» **Supplied data**:

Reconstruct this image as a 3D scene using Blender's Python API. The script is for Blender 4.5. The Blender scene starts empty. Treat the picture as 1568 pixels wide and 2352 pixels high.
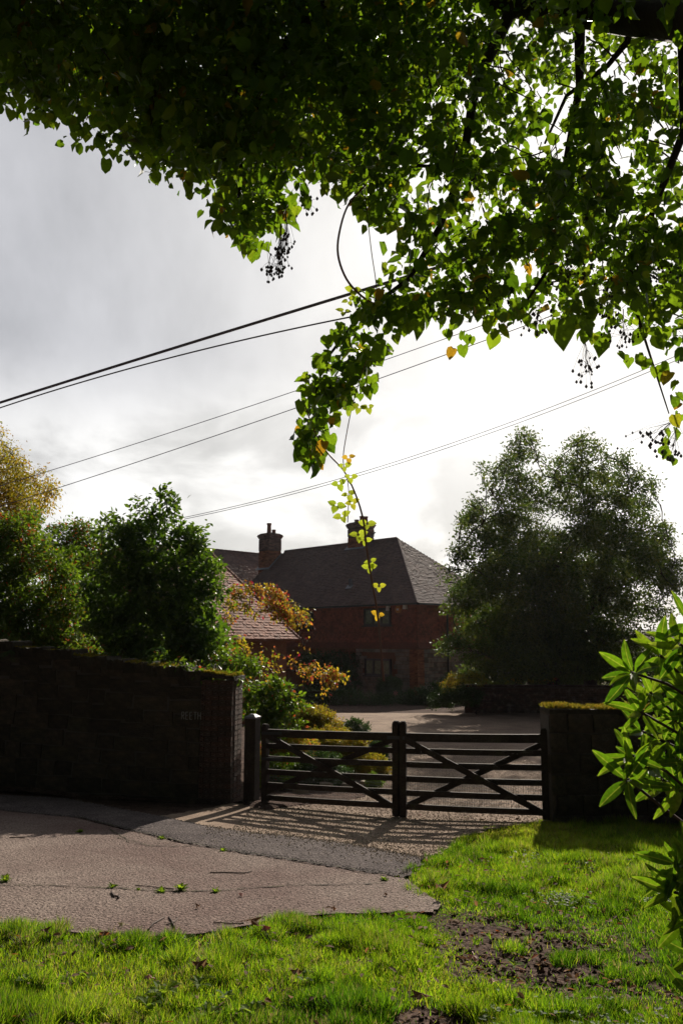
...
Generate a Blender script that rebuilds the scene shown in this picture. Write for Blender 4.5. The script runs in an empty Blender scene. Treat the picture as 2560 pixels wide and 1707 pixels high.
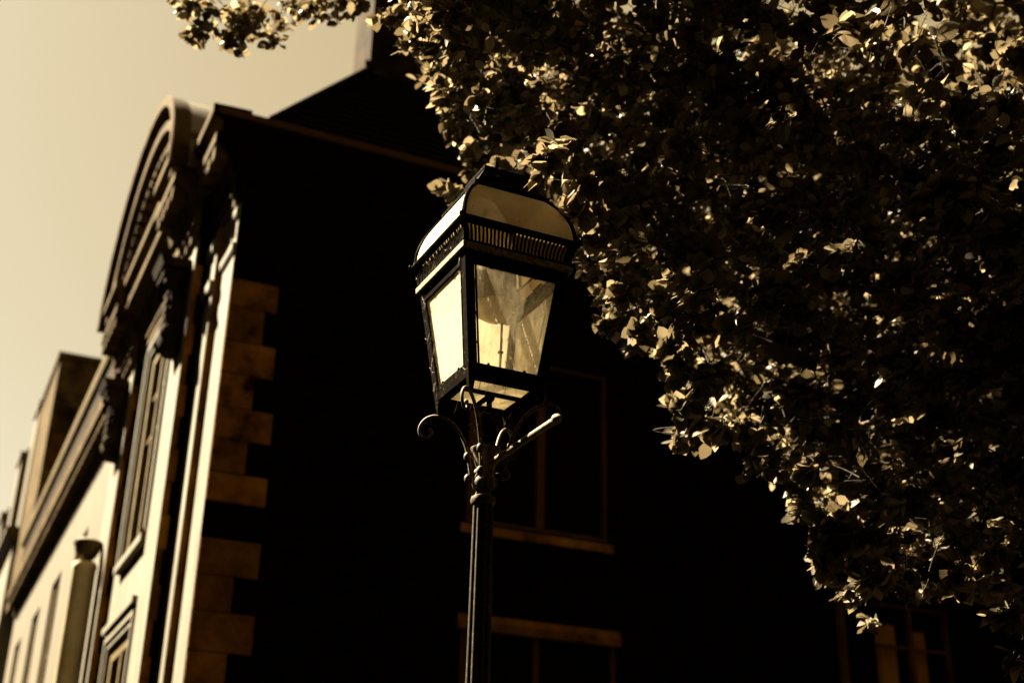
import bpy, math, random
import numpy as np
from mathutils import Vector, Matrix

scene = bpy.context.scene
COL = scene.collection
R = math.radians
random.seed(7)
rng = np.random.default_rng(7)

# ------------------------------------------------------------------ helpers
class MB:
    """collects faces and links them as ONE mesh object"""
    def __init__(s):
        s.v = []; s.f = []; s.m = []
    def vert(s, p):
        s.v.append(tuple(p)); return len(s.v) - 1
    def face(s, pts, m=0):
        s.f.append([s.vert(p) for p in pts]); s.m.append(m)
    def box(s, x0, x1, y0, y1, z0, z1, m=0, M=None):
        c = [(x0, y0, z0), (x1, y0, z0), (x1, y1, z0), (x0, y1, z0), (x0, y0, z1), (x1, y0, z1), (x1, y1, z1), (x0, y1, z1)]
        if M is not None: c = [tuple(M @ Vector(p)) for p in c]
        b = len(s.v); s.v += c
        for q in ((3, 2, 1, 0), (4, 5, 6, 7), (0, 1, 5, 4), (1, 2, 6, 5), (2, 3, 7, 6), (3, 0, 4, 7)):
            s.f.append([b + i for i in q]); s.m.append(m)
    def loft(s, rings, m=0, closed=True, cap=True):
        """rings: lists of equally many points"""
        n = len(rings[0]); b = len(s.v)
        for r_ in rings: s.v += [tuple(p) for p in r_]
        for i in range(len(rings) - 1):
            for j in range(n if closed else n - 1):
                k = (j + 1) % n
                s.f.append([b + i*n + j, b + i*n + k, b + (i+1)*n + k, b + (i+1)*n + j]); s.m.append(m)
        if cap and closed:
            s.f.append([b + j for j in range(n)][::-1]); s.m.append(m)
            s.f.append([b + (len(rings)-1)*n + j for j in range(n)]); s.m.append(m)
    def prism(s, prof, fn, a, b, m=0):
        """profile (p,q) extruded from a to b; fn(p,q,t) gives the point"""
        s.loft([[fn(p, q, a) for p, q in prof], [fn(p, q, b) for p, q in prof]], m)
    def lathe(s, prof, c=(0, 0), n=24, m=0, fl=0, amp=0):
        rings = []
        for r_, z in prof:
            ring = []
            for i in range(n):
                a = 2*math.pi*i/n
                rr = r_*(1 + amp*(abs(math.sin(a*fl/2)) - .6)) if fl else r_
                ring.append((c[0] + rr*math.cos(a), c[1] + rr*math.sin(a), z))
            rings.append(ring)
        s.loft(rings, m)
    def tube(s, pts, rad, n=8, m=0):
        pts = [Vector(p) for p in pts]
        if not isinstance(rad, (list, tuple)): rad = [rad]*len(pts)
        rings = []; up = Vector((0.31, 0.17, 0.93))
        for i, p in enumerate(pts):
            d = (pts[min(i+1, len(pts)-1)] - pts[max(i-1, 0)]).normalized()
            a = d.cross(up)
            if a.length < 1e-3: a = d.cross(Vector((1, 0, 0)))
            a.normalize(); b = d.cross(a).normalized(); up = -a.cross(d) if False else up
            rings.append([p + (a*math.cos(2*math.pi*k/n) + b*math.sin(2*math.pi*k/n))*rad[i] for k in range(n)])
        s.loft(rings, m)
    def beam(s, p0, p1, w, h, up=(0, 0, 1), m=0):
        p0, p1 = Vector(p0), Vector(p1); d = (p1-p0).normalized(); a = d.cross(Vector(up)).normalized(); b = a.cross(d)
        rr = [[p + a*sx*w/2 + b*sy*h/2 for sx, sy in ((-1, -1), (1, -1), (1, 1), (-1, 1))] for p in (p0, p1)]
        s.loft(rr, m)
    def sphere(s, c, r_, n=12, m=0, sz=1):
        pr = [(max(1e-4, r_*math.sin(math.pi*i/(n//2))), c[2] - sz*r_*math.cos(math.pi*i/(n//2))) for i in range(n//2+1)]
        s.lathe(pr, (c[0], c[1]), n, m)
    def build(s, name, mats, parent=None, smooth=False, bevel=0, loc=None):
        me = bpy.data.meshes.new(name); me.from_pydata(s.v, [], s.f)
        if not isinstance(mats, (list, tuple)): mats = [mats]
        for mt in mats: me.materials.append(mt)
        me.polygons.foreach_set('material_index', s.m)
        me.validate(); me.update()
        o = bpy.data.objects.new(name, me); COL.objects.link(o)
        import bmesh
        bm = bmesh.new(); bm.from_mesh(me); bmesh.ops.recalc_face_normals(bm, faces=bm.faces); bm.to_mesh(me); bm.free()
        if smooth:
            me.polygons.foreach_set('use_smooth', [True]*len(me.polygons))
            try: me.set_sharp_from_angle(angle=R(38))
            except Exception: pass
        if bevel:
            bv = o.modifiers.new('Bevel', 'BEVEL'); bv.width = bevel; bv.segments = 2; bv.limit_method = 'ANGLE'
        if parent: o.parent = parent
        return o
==
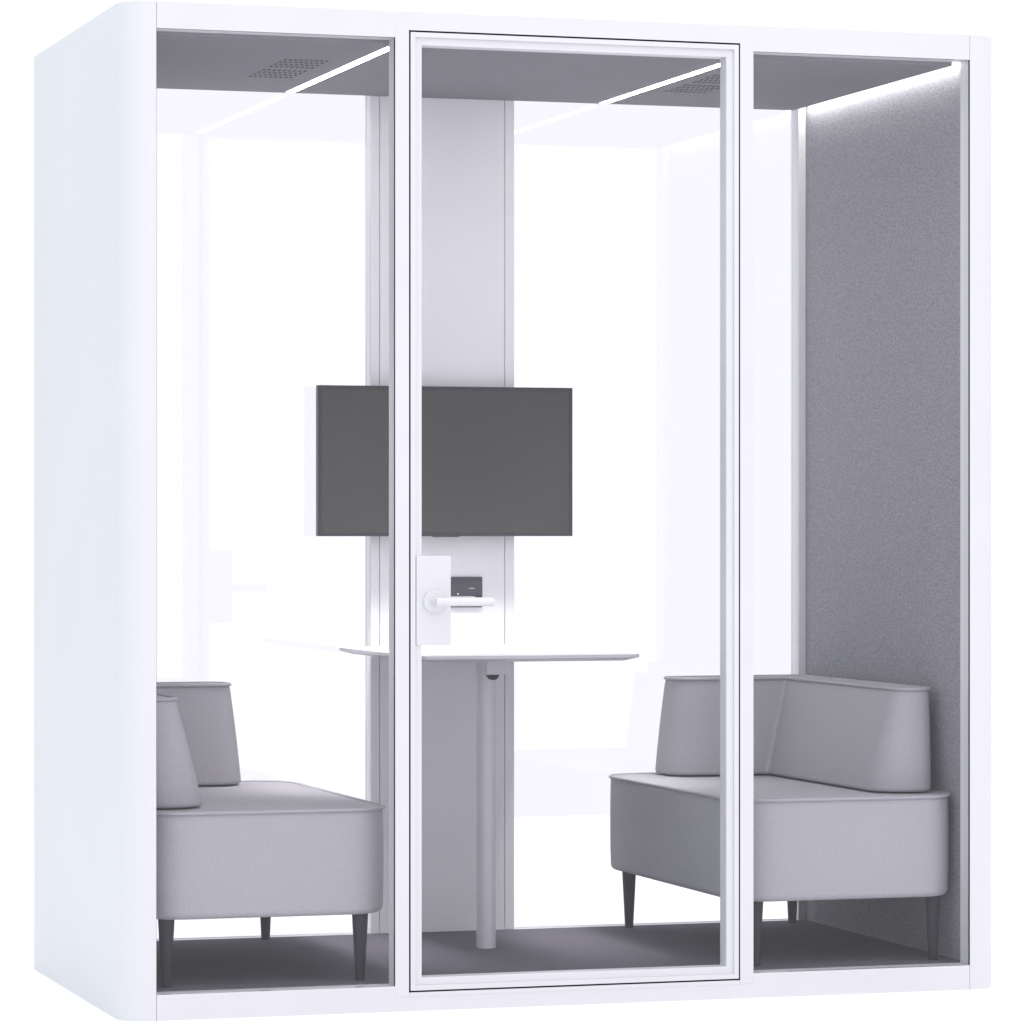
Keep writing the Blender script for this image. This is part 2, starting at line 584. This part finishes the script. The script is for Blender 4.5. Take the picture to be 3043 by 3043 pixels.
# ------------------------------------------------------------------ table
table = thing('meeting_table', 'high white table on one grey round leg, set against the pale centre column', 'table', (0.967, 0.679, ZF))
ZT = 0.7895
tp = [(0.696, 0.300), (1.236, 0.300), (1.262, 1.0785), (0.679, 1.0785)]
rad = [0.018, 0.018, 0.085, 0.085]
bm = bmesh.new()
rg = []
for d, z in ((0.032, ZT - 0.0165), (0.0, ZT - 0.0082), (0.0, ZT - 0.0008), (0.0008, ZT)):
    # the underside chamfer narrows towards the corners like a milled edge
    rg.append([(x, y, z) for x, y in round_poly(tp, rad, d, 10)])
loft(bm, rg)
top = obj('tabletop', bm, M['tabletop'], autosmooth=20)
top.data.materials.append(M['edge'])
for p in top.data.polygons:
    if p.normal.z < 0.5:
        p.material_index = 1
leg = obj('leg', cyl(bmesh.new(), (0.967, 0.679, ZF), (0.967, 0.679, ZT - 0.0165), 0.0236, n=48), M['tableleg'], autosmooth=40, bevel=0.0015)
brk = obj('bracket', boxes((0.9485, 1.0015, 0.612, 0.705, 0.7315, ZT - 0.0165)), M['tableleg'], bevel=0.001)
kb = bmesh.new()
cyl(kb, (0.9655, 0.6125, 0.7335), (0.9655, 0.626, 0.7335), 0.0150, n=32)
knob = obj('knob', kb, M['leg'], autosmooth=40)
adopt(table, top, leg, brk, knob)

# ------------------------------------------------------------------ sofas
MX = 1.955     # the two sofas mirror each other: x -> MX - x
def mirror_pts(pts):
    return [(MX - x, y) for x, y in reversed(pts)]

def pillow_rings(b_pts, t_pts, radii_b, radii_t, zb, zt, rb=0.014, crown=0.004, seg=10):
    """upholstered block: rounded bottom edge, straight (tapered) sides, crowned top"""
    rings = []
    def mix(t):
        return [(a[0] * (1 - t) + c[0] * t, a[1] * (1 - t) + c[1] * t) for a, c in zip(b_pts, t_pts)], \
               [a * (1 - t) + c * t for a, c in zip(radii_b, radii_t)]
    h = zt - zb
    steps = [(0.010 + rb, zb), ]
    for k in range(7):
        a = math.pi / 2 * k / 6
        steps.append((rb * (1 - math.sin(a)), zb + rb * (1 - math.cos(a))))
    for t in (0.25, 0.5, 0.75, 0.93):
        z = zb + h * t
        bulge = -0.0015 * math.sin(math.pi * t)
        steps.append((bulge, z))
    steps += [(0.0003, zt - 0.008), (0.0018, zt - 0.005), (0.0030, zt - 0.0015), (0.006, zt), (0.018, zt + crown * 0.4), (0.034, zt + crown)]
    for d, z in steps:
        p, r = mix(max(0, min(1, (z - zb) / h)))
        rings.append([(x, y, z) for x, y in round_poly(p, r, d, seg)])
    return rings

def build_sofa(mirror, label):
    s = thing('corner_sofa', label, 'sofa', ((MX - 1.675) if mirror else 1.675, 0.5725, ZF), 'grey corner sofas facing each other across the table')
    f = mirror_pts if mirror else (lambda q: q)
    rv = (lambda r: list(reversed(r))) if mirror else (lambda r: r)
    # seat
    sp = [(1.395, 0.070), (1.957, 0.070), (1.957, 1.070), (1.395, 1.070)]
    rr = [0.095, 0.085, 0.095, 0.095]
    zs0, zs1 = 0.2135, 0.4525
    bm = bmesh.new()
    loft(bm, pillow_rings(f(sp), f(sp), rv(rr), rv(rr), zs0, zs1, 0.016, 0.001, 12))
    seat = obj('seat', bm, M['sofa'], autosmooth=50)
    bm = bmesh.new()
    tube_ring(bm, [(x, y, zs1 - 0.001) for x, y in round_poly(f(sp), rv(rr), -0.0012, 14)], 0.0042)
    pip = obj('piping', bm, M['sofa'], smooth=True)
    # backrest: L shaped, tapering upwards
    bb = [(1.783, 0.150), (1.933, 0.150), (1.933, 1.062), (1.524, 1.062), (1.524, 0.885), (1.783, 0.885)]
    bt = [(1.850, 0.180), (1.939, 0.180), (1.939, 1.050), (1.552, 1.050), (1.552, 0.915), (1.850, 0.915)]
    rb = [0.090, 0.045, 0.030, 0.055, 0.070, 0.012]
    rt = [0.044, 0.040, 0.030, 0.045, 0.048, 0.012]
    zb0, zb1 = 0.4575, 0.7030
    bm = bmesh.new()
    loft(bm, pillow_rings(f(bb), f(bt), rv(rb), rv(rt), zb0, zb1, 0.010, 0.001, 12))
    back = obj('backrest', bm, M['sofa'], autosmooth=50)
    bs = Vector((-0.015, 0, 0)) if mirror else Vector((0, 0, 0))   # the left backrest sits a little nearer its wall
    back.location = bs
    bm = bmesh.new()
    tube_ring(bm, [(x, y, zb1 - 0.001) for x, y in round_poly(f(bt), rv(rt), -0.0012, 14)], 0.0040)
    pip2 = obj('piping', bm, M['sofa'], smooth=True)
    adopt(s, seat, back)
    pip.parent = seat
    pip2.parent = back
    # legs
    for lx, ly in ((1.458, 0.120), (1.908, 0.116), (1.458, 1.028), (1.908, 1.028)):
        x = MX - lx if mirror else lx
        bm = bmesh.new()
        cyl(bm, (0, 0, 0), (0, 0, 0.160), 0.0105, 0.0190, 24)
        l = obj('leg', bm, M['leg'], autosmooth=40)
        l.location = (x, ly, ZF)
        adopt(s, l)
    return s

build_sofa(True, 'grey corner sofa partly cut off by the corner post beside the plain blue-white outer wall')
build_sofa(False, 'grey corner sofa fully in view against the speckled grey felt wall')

» **The task**:
Give again, word for word, the lines from the one that contains "Generate a Blender" to the one that contains "rng = np.random.default_rng(7)", both included. Omit the pictures.

» **Full response**:
Generate a Blender script that rebuilds the scene shown in this picture. Write for Blender 4.5. The script runs in an empty Blender scene. Treat the picture as 2560 pixels wide and 1707 pixels high.
import bpy, math, random
import numpy as np
from mathutils import Vector, Matrix

scene = bpy.context.scene
COL = scene.collection
R = math.radians
random.seed(7)
rng = np.random.default_rng(7)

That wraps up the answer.